NEW YORK, December 31, 2025, 13:16 ET — Regular session
- Boeing shares were down about 0.4% in midday trade as U.S. stocks edged lower in thin year-end volumes.
- The Pentagon said it awarded Boeing an $8.6 billion contract tied to F-15 fighter jets for Israel.
- Traders are watching whether defense wins can support sentiment as investors stay focused on Boeing’s commercial execution.
Boeing shares were down about 0.4% at $217.61 in midday New York trading on Wednesday, underperforming only slightly in a subdued, year-end session.
The move comes as Wall Street drifted lower in holiday-thin trading on the final session of 2025, with the Dow, S&P 500 and Nasdaq all modestly in the red at midday. “It’s perfectly fine in any bull market to have moments of cost,” said Giuseppe Sette, co-founder and president of Reflexivity, pointing to profit-taking when liquidity is low. Reuters
For Boeing, the soft tone has kept the focus on what investors see as the bigger swing factor: steady execution into 2026, not just headline contract wins.
On Monday, the Pentagon said it awarded Boeing an $8.6 billion contract under the F-15 Israel Program, including delivery of 25 new F-15IA fighter jets for the Israeli Air Force with an option for 25 additional aircraft. Work will be performed in St. Louis and is expected to run through Dec. 31, 2035, the Pentagon said.

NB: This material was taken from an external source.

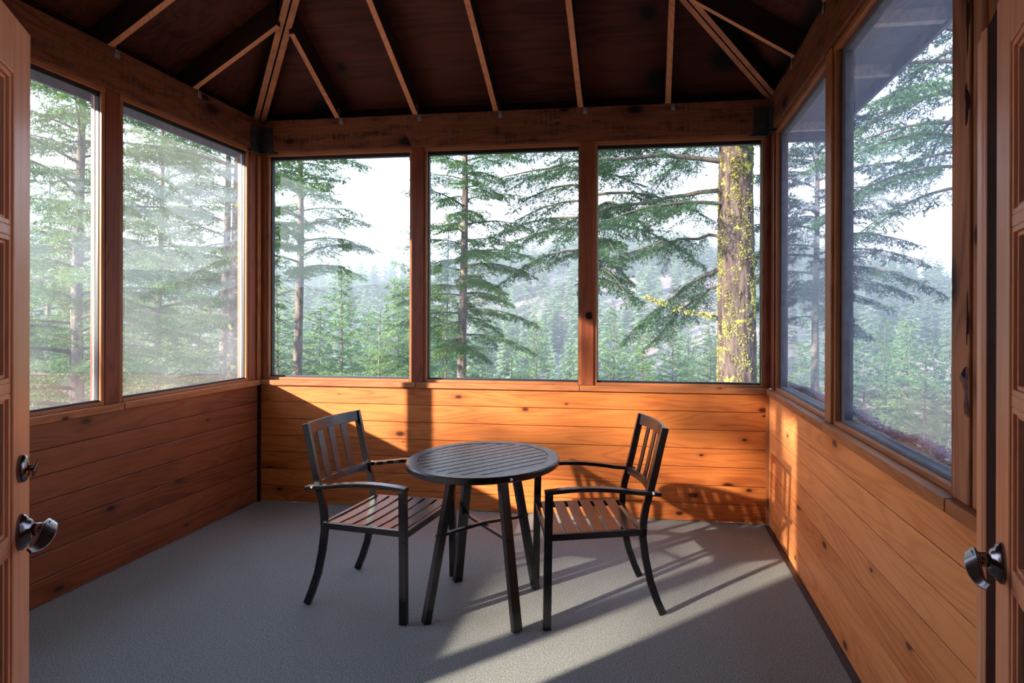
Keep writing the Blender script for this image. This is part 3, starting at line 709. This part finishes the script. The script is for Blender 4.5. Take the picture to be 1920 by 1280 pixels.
def make_table():
    e = empty('round_table', (2.095, -1.284, 0)); tag(e, 'round dark metal bistro table with slatted top between the chairs', 'table')
    rr, z1 = .364, .712; sg = 72
    rim = MB(); prof = [(rr-.052, z1-.010), (rr-.052, z1-.001), (rr-.006, z1), (rr, z1-.006), (rr, z1-.026), (rr-.004, z1-.030), (rr-.014, z1-.030), (rr-.014, z1-.010)]
    for r_, z in prof:
        for j in range(sg): t = 2*math.pi*j/sg; rim.v.append((r_*math.cos(t), r_*math.sin(t), z))
    n = len(prof)
    for i in range(n):
        for j in range(sg): rim.f.append((i*sg+j, i*sg+(j+1) % sg, ((i+1) % n)*sg+(j+1) % sg, ((i+1) % n)*sg+j))
    rim.build('rim', M['metal'], e, smooth=False)
    a = R(47.5); d = Vector((math.cos(a), math.sin(a), 0)); nrm = Vector((-d.y, d.x, 0)); ri = rr-.054; ns = 11; pitch = 2*ri/ns
    for k in range(ns):
        lo = -ri+pitch*k+.0042; hi = lo+pitch-.0084; N_ = 7; top = []; bot = []
        for q in range(N_):
            v = lo+(hi-lo)*q/(N_-1); c = math.sqrt(max(ri*ri-v*v, 1e-5)); top.append((v, c)); bot.append((v, -c))
        loop = top+bot[::-1]
        vs = [tuple(nrm*v+d*c+Vector((0, 0, z))) for z in (z1-.016, z1-.0025) for v, c in loop]; L_ = len(loop)
        MB().add(vs, [tuple(range(L_))[::-1], tuple(range(L_, 2*L_))]+[(i, (i+1) % L_, L_+(i+1) % L_, L_+i) for i in range(L_)]).build('tabletop_slat', M['metal'], e)
    MB().sweep([tuple(d.xyz*0+nrm*-(ri-.02)+Vector((0, 0, z1-.018))), tuple(nrm*(ri-.02)+Vector((0, 0, z1-.018)))], .03, .014).build('cross_brace', M['metal'], e)
    feet = [(.213, -.218), (.216, .203), (-.206, .223), (-.213, -.203)]
    for fx, fy in feet:
        o_ = Vector((fx, fy, 0))
        MB().sweep([o_*.995+Vector((0, 0, .003)), o_*.545+Vector((0, 0, z1-.030))], .042, .032, side=tuple(Vector((-fy, fx, 0)))).build('leg', M['metal'], e, bevel=.0018); lg_ = COL.objects[-1]
        q = o_*.745+Vector((0, 0, .385)); dd = o_.normalized()*.02
        MB().tube([q+dd, q+dd*1.35], .007, 8).build('bolt_cap', M['metal'], lg_)
    k = .735
    for (p, q), dz in (((feet[0], feet[2]), .0), ((feet[1], feet[3]), .013)):
        MB().sweep([Vector((p[0]*k, p[1]*k, .385)), Vector((0, 0, .385+dz)), Vector((q[0]*k, q[1]*k, .385))], .021, .014).build('stretcher', M['metal'], e, bevel=.002)
    th = math.atan2(-.30, .205)
    MB().tube([(math.cos(th)*(rr-.001), math.sin(th)*(rr-.001), z1-.015), (math.cos(th)*(rr+.003), math.sin(th)*(rr+.003), z1-.015)], .0065, 6).build('bolt_cap', M['white'], e)
make_table()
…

Reuters
The contract is structured as a foreign military sale, which is when the U.S. government facilitates weapons purchases by allied countries, typically with Washington acting as the contracting party.
Defense peers were also lower on the day, with Lockheed Martin, RTX and Northrop Grumman each down modestly in midday trading, reflecting a broader, low-conviction tape rather than a defense-specific surge.
Investors tend to treat long-dated awards like this as incremental support rather than an immediate earnings reset, because revenue is recognized over time as work is performed and milestones are met.
That dynamic can matter for Boeing, where traders have been quick to react to signs of momentum — or setbacks — in production and deliveries in recent quarters.
What investors are watching next is whether Boeing can keep translating demand into steady aircraft output and cash generation, while avoiding fresh quality or regulatory disruptions that have repeatedly hit the stock in recent years.
With markets closed on Thursday for New Year’s Day and volumes already thin, traders said they expected stock-specific moves to stay muted unless new company news breaks or broader risk appetite shifts.